— WHAT THE TASK REQUIRES —
The lines from the top of the material below through the line containing "COL = SC.collection" are to be printed exactly, with pictures omitted.

— GIVEN INFORMATION —

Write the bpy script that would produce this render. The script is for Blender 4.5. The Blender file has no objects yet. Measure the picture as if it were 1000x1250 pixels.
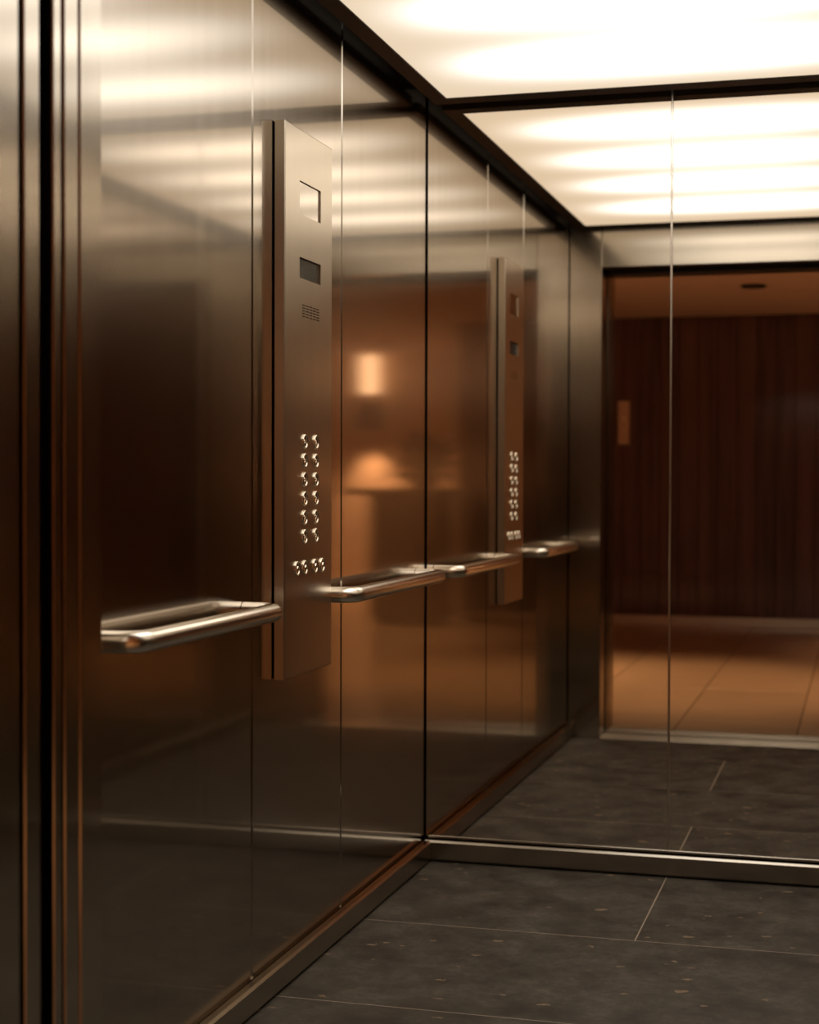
import bpy, bmesh, math, random
from mathutils import Vector, Matrix, Euler

random.seed(7)
SC = bpy.context.scene
COL = SC.collection

# ------------------------------------------------------------------ camera
cam_data = bpy.data.cameras.new('camera')
cam = bpy.data.objects.new('camera', cam_data)
COL.objects.link(cam)
SC.camera = cam
cam_data.sensor_fit = 'HORIZONTAL'
cam_data.sensor_width = 28.8
cam_data.lens = 28.8 * 1.9701563
cam_data.clip_start = 0.05
cam_data.dof.use_dof = True
cam_data.dof.focus_distance = 3.72
cam_data.dof.aperture_fstop = 3.4
yaw, pitch, roll = 0.2747, -0.0193, 0.0028
M = (Matrix.Translation((1.2663, -4.6721, 1.1388)) @ Matrix.Rotation(yaw, 4, 'Z')
     @ Matrix.Rotation(math.pi / 2 + pitch, 4, 'X') @ Matrix.Rotation(roll, 4, 'Z'))
cam.matrix_world = M

# ------------------------------------------------------------------ world and exposure (windowless interior)
w = bpy.data.worlds.new('world')
SC.world = w
w.use_nodes = True
w.node_tree.nodes['Background'].inputs[0].default_value = (0.004, 0.004, 0.006, 1)
w.node_tree.nodes['Background'].inputs[1].default_value = 0.2
SC.view_settings.view_transform = 'Standard'
SC.view_settings.look = 'None'
SC.view_settings.exposure = 0.12
SC.view_settings.gamma = 1.0
SC.view_settings.use_curve_mapping = False
SC.cycles.max_bounces = 14
SC.cycles.glossy_bounces = 10
SC.cycles.diffuse_bounces = 5
SC.cycles.sample_clamp_indirect = 6
SC.cycles.use_denoising = True
WARM = (1.0, 0.62, 0.36)


# ------------------------------------------------------------------ helpers
def link(name, bm, mat, parent=None, smooth=False):
    me = bpy.data.meshes.new(name)
    bmesh.ops.recalc_face_normals(bm, faces=bm.faces[:])
    bm.to_mesh(me)
    bm.free()
    if smooth:
        me.shade_smooth()
        try:
            me.set_sharp_from_angle(angle=math.radians(35))
        except Exception:
            pass
    me.materials.append(mat)
    o = bpy.data.objects.new(name, me)
    COL.objects.link(o)
    if parent is not None:
        o.parent = parent
    return o


def box(bm, x0, x1, y0, y1, z0, z1, bev=0.0, seg=1):
    r = bmesh.ops.create_cube(bm, size=1.0)
    vs = r['verts']
    for v in vs:
        v.co = Vector(((x0 + x1) / 2 + v.co.x * (x1 - x0),
                       (y0 + y1) / 2 + v.co.y * (y1 - y0),
                       (z0 + z1) / 2 + v.co.z * (z1 - z0)))
    if bev > 0:
        es = list({e for v in vs for e in v.link_edges})
        bmesh.ops.bevel(bm, geom=es, offset=bev, segments=seg, affect='EDGES', profile=0.5)


def boxobj(name, mat, x0, x1, y0, y1, z0, z1, bev=0.0, parent=None, seg=1):
    """a box whose origin sits at the middle of its base"""
    cx, cy = (x0 + x1) / 2, (y0 + y1) / 2
    bm = bmesh.new()
    box(bm, x0 - cx, x1 - cx, y0 - cy, y1 - cy, 0, z1 - z0, bev, seg)
    o = link(name, bm, mat, parent, smooth=bev > 0 and seg > 1)
    px, py, pz = (parent.location if parent is not None else (0, 0, 0))
    o.location = (cx - px, cy - py, z0 - pz)
    return o


def lathe(bm, profile, n=24, axis='Z', at=(0, 0, 0)):
    """profile: list of (radius, height); revolved about an axis through `at`"""
    rings = []
    for r, h in profile:
        ring = []
        if r < 1e-6:
            ring = [None]
        pts = 1 if r < 1e-6 else n
        ring = []
        for k in range(pts):
            a = 2 * math.pi * k / n
            c, s = r * math.cos(a), r * math.sin(a)
            p = {'Z': (c, s, h), 'X': (h, c, s), 'Y': (c, h, s)}[axis]
            ring.append(bm.verts.new((p[0] + at[0], p[1] + at[1], p[2] + at[2])))
        rings.append(ring)
    for a, b in zip(rings, rings[1:]):
        if len(a) == 1 and len(b) == 1:
            continue
        for k in range(n):
            k2 = (k + 1) % n
            if len(a) == 1:
                bm.faces.new((a[0], b[k], b[k2]))
            elif len(b) == 1:
                bm.faces.new((a[k], a[k2], b[0]))
            else:
                bm.faces.new((a[k], a[k2], b[k2], b[k]))
    for ring, flip in ((rings[0], True), (rings[-1], False)):
        if len(ring) > 2:
            bm.faces.new(ring[::-1] if flip else ring)


def tube(bm, pts, r, n=20):
    """round tube along a polyline of points"""
    pts = [Vector(p) for p in pts]
    prev = None
    up = Vector((0, 0, 1))
    for i, p in enumerate(pts):
        if i == 0:
            d = pts[1] - p
        elif i == len(pts) - 1:
            d = p - pts[i - 1]
        else:
            d = (pts[i + 1] - p).normalized() + (p - pts[i - 1]).normalized()
        d.normalize()
        a = d.cross(up).normalized()
        b = a.cross(d).normalized()
        ring = [bm.verts.new(p + r * (math.cos(2 * math.pi * k / n) * a + math.sin(2 * math.pi * k / n) * b)) for k in range(n)]
        if prev:
            for k in range(n):
                bm.faces.new((prev[k], prev[(k + 1) % n], ring[(k + 1) % n], ring[k]))
        else:
            bm.faces.new(ring[::-1])
        prev = ring
    bm.faces.new(prev)


def thing(name, label, cat, loc=(0, 0, 0), group=None):
    o = bpy.data.objects.new(name, None)
    o.empty_display_size = 0.1
    COL.objects.link(o)
    o.location = loc
    o['label'] = label
    o['category'] = cat
    if group:
        o['group'] = group
    return o


def struct(o, label=None, cat=None):
    o['kind'] = 'structure'
    if label:
        o['label'] = label
    if cat:
        o['category'] = cat
    return o


def struct_empty(name, label, cat, loc=(0, 0, 0)):
    o = bpy.data.objects.new(name, None)
    o.empty_display_size = 0.1
    o.location = loc
    COL.objects.link(o)
    return struct(o, label, cat)


# ------------------------------------------------------------------ materials
class NT:
    def __init__(self, name):
        self.m = bpy.data.materials.new(name)
        self.m.use_nodes = True
        self.t = self.m.node_tree
        self.t.nodes.clear()
        self.out = self.n('ShaderNodeOutputMaterial')

    def n(self, typ, **kw):
        x = self.t.nodes.new(typ)
        for k, v in kw.items():
            setattr(x, k, v)
        return x

    def l(self, a, b):
        self.t.links.new(a, b)

    def setv(self, sock, v):
        if hasattr(v, 'is_output'):
            self.l(v, sock)
        else:
            sock.default_value = v

    def math(self, op, a, b=None, c=None, clamp=False):
        x = self.n('ShaderNodeMath', operation=op)
        x.use_clamp = clamp
        self.setv(x.inputs[0], a)
        if b is not None:
            self.setv(x.inputs[1], b)
        if c is not None:
            self.setv(x.inputs[2], c)
        return x.outputs[0]

    def mix(self, fac, a, b):
        x = self.n('ShaderNodeMix', data_type='RGBA')
        self.setv(x.inputs['Factor'], fac)
        self.setv(x.inputs['A'], a)
        self.setv(x.inputs['B'], b)
        return x.outputs['Result']

    def coords(self, scale=(1, 1, 1), kind='Object'):
        tc = self.n('ShaderNodeTexCoord')
        mp = self.n('ShaderNodeMapping')
        mp.inputs['Scale'].default_value = scale
        self.l(tc.outputs[kind], mp.inputs[0])
        return mp.outputs[0]

    def noise(self, vec, scale, detail=4, rough=0.55):
        x = self.n('ShaderNodeTexNoise')
        x.inputs['Scale'].default_value = scale
        x.inputs['Detail'].default_value = detail
        x.inputs['Roughness'].default_value = rough
        self.l(vec, x.inputs['Vector'])
        return x.outputs['Fac']

    def ramp(self, fac, stops):
        x = self.n('ShaderNodeValToRGB')
        el = x.color_ramp.elements
        while len(el) > 1:
            el.remove(el[-1])
        for i, (p, c) in enumerate(stops):
            e = el[0] if i == 0 else el.new(p)
            e.position = p
            e.color = c if len(c) == 4 else (*c, 1)
        self.l(fac, x.inputs[0])
        return x.outputs[0]

    def bsdf(self, color, rough, metal=0.0, spec=0.5, normal=None, coat=0.0, coat_rough=0.1):
        p = self.n('ShaderNodeBsdfPrincipled')
        self.setv(p.inputs['Base Color'], color)
        self.setv(p.inputs['Roughness'], rough)
        p.inputs['Metallic'].default_value = metal
        p.inputs['Specular IOR Level'].default_value = spec
        p.inputs['Coat Weight'].default_value = coat
        p.inputs['Coat Roughness'].default_value = coat_rough
        if normal is not None:
            self.l(normal, p.inputs['Normal'])
        return p.outputs[0]

    def bump(self, h, strength, dist):
        b = self.n('ShaderNodeBump')
        b.inputs['Strength'].default_value = strength
        b.inputs['Distance'].default_value = dist
        self.l(h, b.inputs['Height'])
        return b.outputs[0]

    def done(self, sh):
        self.l(sh, self.out.inputs[0])
        return self.m


def brushed_steel(name, base, r1, r2, broad, scale=(260, 260, 2.2), scratches=False):
    """brushed stainless: a sharp lobe plus the wide haze of the brushing; fine grain across"""
    t = NT(name)
    g = t.noise(t.coords(scale), 1.0, 3)
    streak = t.noise(t.coords((22, 22, 0.5)), 1.0, 2)
    var = t.math('ADD', t.math('MULTIPLY', t.math('SUBTRACT', g, 0.5), 0.07),
                 t.math('MULTIPLY', t.math('SUBTRACT', streak, 0.5), 0.08))
    k = t.math('ADD', var, 1.0)
    mulc = t.n('ShaderNodeVectorMath', operation='SCALE')
    mulc.inputs[0].default_value = base[:3]
    t.l(k, mulc.inputs['Scale'])
    col = mulc.outputs[0]
    ra = t.math('ADD', t.math('MULTIPLY', t.math('SUBTRACT', g, 0.5), r1 * 0.25), r1, clamp=True)
    rb = t.math('ADD', t.math('MULTIPLY', t.math('SUBTRACT', streak, 0.5), 0.03), r2, clamp=True)
    lobes = []
    for rr in (ra, rb):
        gl = t.n('ShaderNodeBsdfAnisotropic', distribution='BECKMANN')
        t.l(col, gl.inputs['Color'])
        t.l(rr, gl.inputs['Roughness'])
        lobes.append(gl.outputs[0])
    a, b = lobes
    mx = t.n('ShaderNodeMixShader')
    mx.inputs[0].default_value = broad
    t.l(a, mx.inputs[1])
    t.l(b, mx.inputs[2])
    return t.done(mx.outputs[0])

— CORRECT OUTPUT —
Write the bpy script that would produce this render. The script is for Blender 4.5. The Blender file has no objects yet. Measure the picture as if it were 1000x1250 pixels.
import bpy, bmesh, math, random
from mathutils import Vector, Matrix, Euler

random.seed(7)
SC = bpy.context.scene
COL = SC.collection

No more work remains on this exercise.